▶ EXERCISE AIM
Repeat the material verbatim. Images are excluded from the copy.

▶ PROVIDED MATERIAL
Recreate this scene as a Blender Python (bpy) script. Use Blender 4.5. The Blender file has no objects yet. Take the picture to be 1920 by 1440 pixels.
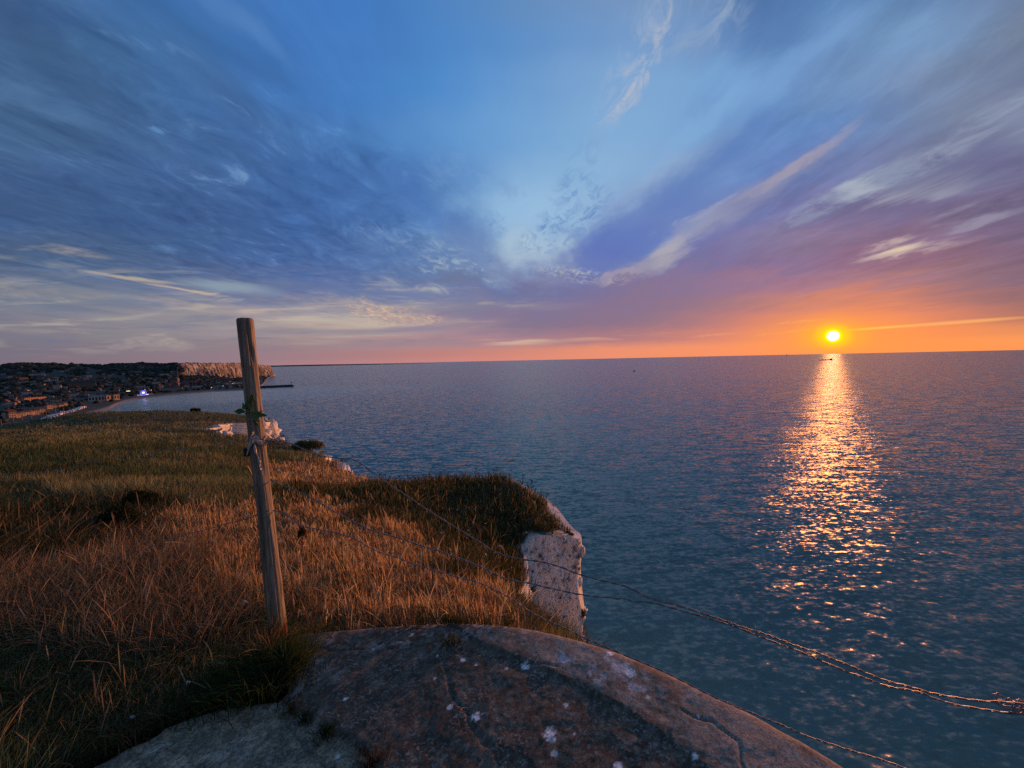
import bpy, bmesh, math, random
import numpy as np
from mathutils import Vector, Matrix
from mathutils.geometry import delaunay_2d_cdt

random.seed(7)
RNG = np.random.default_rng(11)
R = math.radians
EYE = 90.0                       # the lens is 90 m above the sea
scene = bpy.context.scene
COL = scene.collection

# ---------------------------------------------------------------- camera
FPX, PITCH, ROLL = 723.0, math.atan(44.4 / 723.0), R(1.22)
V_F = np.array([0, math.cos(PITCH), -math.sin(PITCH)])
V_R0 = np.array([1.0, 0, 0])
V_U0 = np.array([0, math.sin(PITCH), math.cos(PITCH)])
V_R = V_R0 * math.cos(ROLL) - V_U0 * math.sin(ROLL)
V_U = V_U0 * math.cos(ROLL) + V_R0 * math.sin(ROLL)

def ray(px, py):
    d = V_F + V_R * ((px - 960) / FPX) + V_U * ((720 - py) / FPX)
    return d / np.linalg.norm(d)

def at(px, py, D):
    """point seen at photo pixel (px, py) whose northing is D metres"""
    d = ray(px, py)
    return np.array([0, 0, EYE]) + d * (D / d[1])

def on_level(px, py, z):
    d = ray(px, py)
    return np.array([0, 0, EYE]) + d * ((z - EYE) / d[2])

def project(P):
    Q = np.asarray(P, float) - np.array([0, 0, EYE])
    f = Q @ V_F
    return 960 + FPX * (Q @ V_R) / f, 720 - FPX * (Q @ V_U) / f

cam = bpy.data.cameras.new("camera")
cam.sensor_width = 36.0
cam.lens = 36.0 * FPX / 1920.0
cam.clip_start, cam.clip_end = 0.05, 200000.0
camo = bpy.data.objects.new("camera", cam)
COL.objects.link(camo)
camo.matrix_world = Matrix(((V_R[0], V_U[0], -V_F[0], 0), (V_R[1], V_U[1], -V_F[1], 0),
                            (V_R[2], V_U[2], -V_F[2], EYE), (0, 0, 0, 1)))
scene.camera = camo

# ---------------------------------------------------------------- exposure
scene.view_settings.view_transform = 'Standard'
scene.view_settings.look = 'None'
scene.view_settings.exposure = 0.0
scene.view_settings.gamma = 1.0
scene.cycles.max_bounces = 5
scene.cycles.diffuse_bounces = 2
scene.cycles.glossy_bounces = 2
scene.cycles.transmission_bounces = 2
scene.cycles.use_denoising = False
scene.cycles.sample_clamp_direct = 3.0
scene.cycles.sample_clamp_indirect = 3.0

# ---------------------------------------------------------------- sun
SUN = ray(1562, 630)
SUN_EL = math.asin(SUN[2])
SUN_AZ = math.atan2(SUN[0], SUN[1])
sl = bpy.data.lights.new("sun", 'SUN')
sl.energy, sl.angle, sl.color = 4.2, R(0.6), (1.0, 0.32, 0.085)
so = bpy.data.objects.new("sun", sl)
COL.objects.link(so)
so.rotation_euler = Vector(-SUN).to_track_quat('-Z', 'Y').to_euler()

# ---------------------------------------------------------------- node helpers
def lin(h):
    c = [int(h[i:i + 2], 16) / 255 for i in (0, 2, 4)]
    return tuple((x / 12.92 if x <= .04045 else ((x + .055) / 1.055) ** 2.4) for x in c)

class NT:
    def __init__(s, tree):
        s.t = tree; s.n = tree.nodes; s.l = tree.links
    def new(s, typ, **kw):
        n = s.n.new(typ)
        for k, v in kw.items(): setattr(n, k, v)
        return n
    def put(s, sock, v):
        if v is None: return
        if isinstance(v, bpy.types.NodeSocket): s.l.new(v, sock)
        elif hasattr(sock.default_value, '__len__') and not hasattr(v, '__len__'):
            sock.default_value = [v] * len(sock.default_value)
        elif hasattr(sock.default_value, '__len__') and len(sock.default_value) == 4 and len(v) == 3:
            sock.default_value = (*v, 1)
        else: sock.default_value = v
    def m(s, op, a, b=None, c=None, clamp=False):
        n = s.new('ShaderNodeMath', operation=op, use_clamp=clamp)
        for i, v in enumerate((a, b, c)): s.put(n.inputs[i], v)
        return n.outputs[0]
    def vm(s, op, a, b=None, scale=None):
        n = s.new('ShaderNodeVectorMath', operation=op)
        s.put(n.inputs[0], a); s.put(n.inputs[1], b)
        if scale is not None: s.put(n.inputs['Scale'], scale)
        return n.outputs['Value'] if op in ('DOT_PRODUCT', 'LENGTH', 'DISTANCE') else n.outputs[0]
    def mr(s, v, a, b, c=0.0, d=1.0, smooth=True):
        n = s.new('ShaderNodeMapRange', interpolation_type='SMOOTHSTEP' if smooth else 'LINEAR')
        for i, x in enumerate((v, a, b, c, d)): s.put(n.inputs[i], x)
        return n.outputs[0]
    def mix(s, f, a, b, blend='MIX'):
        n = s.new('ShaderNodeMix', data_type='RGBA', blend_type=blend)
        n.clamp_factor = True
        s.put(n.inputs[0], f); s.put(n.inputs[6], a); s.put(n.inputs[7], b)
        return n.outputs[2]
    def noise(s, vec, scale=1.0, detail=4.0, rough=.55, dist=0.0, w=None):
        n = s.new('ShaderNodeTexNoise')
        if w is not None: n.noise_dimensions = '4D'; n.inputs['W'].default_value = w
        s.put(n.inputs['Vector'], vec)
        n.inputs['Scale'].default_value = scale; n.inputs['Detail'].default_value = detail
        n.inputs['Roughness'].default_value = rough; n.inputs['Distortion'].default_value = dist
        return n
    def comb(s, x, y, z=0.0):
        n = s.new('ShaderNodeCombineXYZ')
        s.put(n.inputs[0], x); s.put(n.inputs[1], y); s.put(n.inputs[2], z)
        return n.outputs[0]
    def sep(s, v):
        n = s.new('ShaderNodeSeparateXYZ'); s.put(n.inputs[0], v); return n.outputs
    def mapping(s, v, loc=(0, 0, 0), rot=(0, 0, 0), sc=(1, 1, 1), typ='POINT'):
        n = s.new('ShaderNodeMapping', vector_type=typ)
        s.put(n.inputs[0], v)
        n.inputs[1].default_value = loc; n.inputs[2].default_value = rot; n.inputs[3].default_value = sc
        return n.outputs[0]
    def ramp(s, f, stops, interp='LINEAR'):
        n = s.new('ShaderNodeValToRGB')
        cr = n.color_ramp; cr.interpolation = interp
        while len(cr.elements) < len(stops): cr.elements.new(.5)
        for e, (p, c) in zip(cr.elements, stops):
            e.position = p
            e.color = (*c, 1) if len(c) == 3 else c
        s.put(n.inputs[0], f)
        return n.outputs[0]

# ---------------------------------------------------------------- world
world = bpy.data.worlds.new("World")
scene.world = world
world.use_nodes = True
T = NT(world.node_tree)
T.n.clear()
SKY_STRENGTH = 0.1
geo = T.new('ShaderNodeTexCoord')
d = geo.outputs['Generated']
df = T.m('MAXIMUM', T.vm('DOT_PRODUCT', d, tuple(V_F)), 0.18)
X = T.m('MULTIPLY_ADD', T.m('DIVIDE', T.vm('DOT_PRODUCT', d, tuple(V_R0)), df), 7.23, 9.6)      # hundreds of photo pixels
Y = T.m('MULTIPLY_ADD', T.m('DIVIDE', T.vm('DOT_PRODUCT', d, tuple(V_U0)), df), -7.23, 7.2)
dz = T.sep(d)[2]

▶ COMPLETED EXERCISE
Recreate this scene as a Blender Python (bpy) script. Use Blender 4.5. The Blender file has no objects yet. Take the picture to be 1920 by 1440 pixels.
import bpy, bmesh, math, random
import numpy as np
from mathutils import Vector, Matrix
from mathutils.geometry import delaunay_2d_cdt

random.seed(7)
RNG = np.random.default_rng(11)
R = math.radians
EYE = 90.0                       # the lens is 90 m above the sea
scene = bpy.context.scene
COL = scene.collection

# ---------------------------------------------------------------- camera
FPX, PITCH, ROLL = 723.0, math.atan(44.4 / 723.0), R(1.22)
V_F = np.array([0, math.cos(PITCH), -math.sin(PITCH)])
V_R0 = np.array([1.0, 0, 0])
V_U0 = np.array([0, math.sin(PITCH), math.cos(PITCH)])
V_R = V_R0 * math.cos(ROLL) - V_U0 * math.sin(ROLL)
V_U = V_U0 * math.cos(ROLL) + V_R0 * math.sin(ROLL)

def ray(px, py):
    d = V_F + V_R * ((px - 960) / FPX) + V_U * ((720 - py) / FPX)
    return d / np.linalg.norm(d)

def at(px, py, D):
    """point seen at photo pixel (px, py) whose northing is D metres"""
    d = ray(px, py)
    return np.array([0, 0, EYE]) + d * (D / d[1])

def on_level(px, py, z):
    d = ray(px, py)
    return np.array([0, 0, EYE]) + d * ((z - EYE) / d[2])

def project(P):
    Q = np.asarray(P, float) - np.array([0, 0, EYE])
    f = Q @ V_F
    return 960 + FPX * (Q @ V_R) / f, 720 - FPX * (Q @ V_U) / f

cam = bpy.data.cameras.new("camera")
cam.sensor_width = 36.0
cam.lens = 36.0 * FPX / 1920.0
cam.clip_start, cam.clip_end = 0.05, 200000.0
camo = bpy.data.objects.new("camera", cam)
COL.objects.link(camo)
camo.matrix_world = Matrix(((V_R[0], V_U[0], -V_F[0], 0), (V_R[1], V_U[1], -V_F[1], 0),
                            (V_R[2], V_U[2], -V_F[2], EYE), (0, 0, 0, 1)))
scene.camera = camo

# ---------------------------------------------------------------- exposure
scene.view_settings.view_transform = 'Standard'
scene.view_settings.look = 'None'
scene.view_settings.exposure = 0.0
scene.view_settings.gamma = 1.0
scene.cycles.max_bounces = 5
scene.cycles.diffuse_bounces = 2
scene.cycles.glossy_bounces = 2
scene.cycles.transmission_bounces = 2
scene.cycles.use_denoising = False
scene.cycles.sample_clamp_direct = 3.0
scene.cycles.sample_clamp_indirect = 3.0

# ---------------------------------------------------------------- sun
SUN = ray(1562, 630)
SUN_EL = math.asin(SUN[2])
SUN_AZ = math.atan2(SUN[0], SUN[1])
sl = bpy.data.lights.new("sun", 'SUN')
sl.energy, sl.angle, sl.color = 4.2, R(0.6), (1.0, 0.32, 0.085)
so = bpy.data.objects.new("sun", sl)
COL.objects.link(so)
so.rotation_euler = Vector(-SUN).to_track_quat('-Z', 'Y').to_euler()

# ---------------------------------------------------------------- node helpers
def lin(h):
    c = [int(h[i:i + 2], 16) / 255 for i in (0, 2, 4)]
    return tuple((x / 12.92 if x <= .04045 else ((x + .055) / 1.055) ** 2.4) for x in c)

class NT:
    def __init__(s, tree):
        s.t = tree; s.n = tree.nodes; s.l = tree.links
    def new(s, typ, **kw):
        n = s.n.new(typ)
        for k, v in kw.items(): setattr(n, k, v)
        return n
    def put(s, sock, v):
        if v is None: return
        if isinstance(v, bpy.types.NodeSocket): s.l.new(v, sock)
        elif hasattr(sock.default_value, '__len__') and not hasattr(v, '__len__'):
            sock.default_value = [v] * len(sock.default_value)
        elif hasattr(sock.default_value, '__len__') and len(sock.default_value) == 4 and len(v) == 3:
            sock.default_value = (*v, 1)
        else: sock.default_value = v
    def m(s, op, a, b=None, c=None, clamp=False):
        n = s.new('ShaderNodeMath', operation=op, use_clamp=clamp)
        for i, v in enumerate((a, b, c)): s.put(n.inputs[i], v)
        return n.outputs[0]
    def vm(s, op, a, b=None, scale=None):
        n = s.new('ShaderNodeVectorMath', operation=op)
        s.put(n.inputs[0], a); s.put(n.inputs[1], b)
        if scale is not None: s.put(n.inputs['Scale'], scale)
        return n.outputs['Value'] if op in ('DOT_PRODUCT', 'LENGTH', 'DISTANCE') else n.outputs[0]
    def mr(s, v, a, b, c=0.0, d=1.0, smooth=True):
        n = s.new('ShaderNodeMapRange', interpolation_type='SMOOTHSTEP' if smooth else 'LINEAR')
        for i, x in enumerate((v, a, b, c, d)): s.put(n.inputs[i], x)
        return n.outputs[0]
    def mix(s, f, a, b, blend='MIX'):
        n = s.new('ShaderNodeMix', data_type='RGBA', blend_type=blend)
        n.clamp_factor = True
        s.put(n.inputs[0], f); s.put(n.inputs[6], a); s.put(n.inputs[7], b)
        return n.outputs[2]
    def noise(s, vec, scale=1.0, detail=4.0, rough=.55, dist=0.0, w=None):
        n = s.new('ShaderNodeTexNoise')
        if w is not None: n.noise_dimensions = '4D'; n.inputs['W'].default_value = w
        s.put(n.inputs['Vector'], vec)
        n.inputs['Scale'].default_value = scale; n.inputs['Detail'].default_value = detail
        n.inputs['Roughness'].default_value = rough; n.inputs['Distortion'].default_value = dist
        return n
    def comb(s, x, y, z=0.0):
        n = s.new('ShaderNodeCombineXYZ')
        s.put(n.inputs[0], x); s.put(n.inputs[1], y); s.put(n.inputs[2], z)
        return n.outputs[0]
    def sep(s, v):
        n = s.new('ShaderNodeSeparateXYZ'); s.put(n.inputs[0], v); return n.outputs
    def mapping(s, v, loc=(0, 0, 0), rot=(0, 0, 0), sc=(1, 1, 1), typ='POINT'):
        n = s.new('ShaderNodeMapping', vector_type=typ)
        s.put(n.inputs[0], v)
        n.inputs[1].default_value = loc; n.inputs[2].default_value = rot; n.inputs[3].default_value = sc
        return n.outputs[0]
    def ramp(s, f, stops, interp='LINEAR'):
        n = s.new('ShaderNodeValToRGB')
        cr = n.color_ramp; cr.interpolation = interp
        while len(cr.elements) < len(stops): cr.elements.new(.5)
        for e, (p, c) in zip(cr.elements, stops):
            e.position = p
            e.color = (*c, 1) if len(c) == 3 else c
        s.put(n.inputs[0], f)
        return n.outputs[0]

# ---------------------------------------------------------------- world
world = bpy.data.worlds.new("World")
scene.world = world
world.use_nodes = True
T = NT(world.node_tree)
T.n.clear()
SKY_STRENGTH = 0.1
geo = T.new('ShaderNodeTexCoord')
d = geo.outputs['Generated']
df = T.m('MAXIMUM', T.vm('DOT_PRODUCT', d, tuple(V_F)), 0.18)
X = T.m('MULTIPLY_ADD', T.m('DIVIDE', T.vm('DOT_PRODUCT', d, tuple(V_R0)), df), 7.23, 9.6)      # hundreds of photo pixels
Y = T.m('MULTIPLY_ADD', T.m('DIVIDE', T.vm('DOT_PRODUCT', d, tuple(V_U0)), df), -7.23, 7.2)
dz = T.sep(d)[2]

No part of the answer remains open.